王先生(还是黄先生)! 跟我来! 你让我问几个重要得问题: 我们香蕉人会不会用汉字blog? 如果一个香蕉人的blog用汉字, 她还是香蕉人吗? 那么,如果没人看一个香蕉人的用汉字得blog,它还是一个blog吗? Are you following me here? Just nod and smile.
If you can't read the above, never fear. Any fearfulness and uncertainty I may have caused among the non-Chinese Public Address readership will be nicely offset by Chinese people laughing their asses off at my low level of literacy. Keith, I'm waiting for you to 给我看the汉字 for 'you got served!'
Here's a translation.
Mr Ng! Come with me! You spur me to ask some important questions: Are we bananas capable of using Chinese to blog? If a banana uses Chinese to blog, is she still a banana? If no-one reads a blog written in Chinese by a banana, is it still a blog?

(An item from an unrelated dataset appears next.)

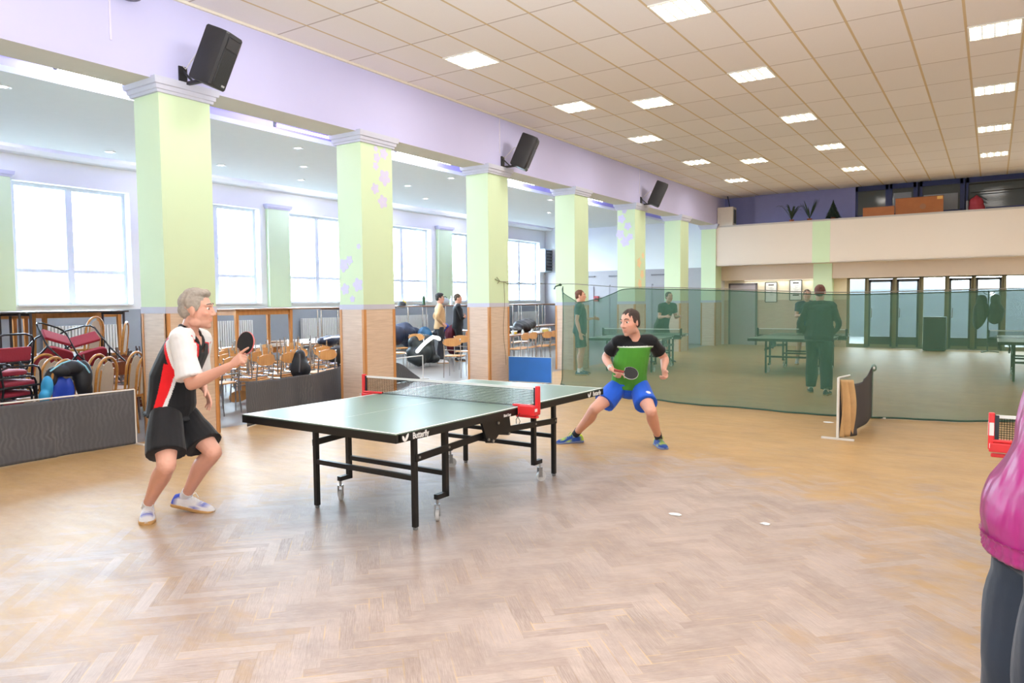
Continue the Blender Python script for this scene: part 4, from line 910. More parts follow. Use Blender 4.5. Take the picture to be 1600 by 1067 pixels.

Bananas? What? Is she talking some foreign language? Ok then: 'Banana', (like 'Bounty Bar') is something I've always considered a derogatory term, and one restricted in usage to within our own ethnicity - and not in a fun way, like Chigger or Fob or anything else riding lower down on the classic 'What kind of Asian are you' jokesheet. (And I don't know what kind of Asian you are if you haven't seen that jokesheet)
'White on the inside' could, I suppose, be meant as a compliment in certain circles. But when I've seen my fellow local-born invaders admit to being a banana, it's done with an ineffable sadness, an air of defeat. Meanwhile, our first ever Chinese Identity conference, coming up in early June - Crouching Tiger, Hidden Banana - is taking a more cavalier approach to the word. I was signed up as a speaker before the conference's rather unfortunate name-change. It was originally titled 'Going Bananas' (still the name of the website), which signalled that we weren't all bananas, at least not yet. But hell, now it looks like they're branding the lot of us. Hey everybody, we're yellow! Humorously shaped! Slippery, hairless skin! Don't tread on me now, you'll be in for a... whoopsie!
Quibbles aside, it'll be a blast - and maybe even very important. Well, you know, for us Chinks. We're living in an eerie time of firsts - events like this inspire the sensation of flying in a plane for the first time to the 祖国, except these are excursions inward into new layers of this country, right here. Hopefully they'll put some actual Chinese characters on the conference website and publicity material... I mean, for god's sake, what kind of Asians are these people?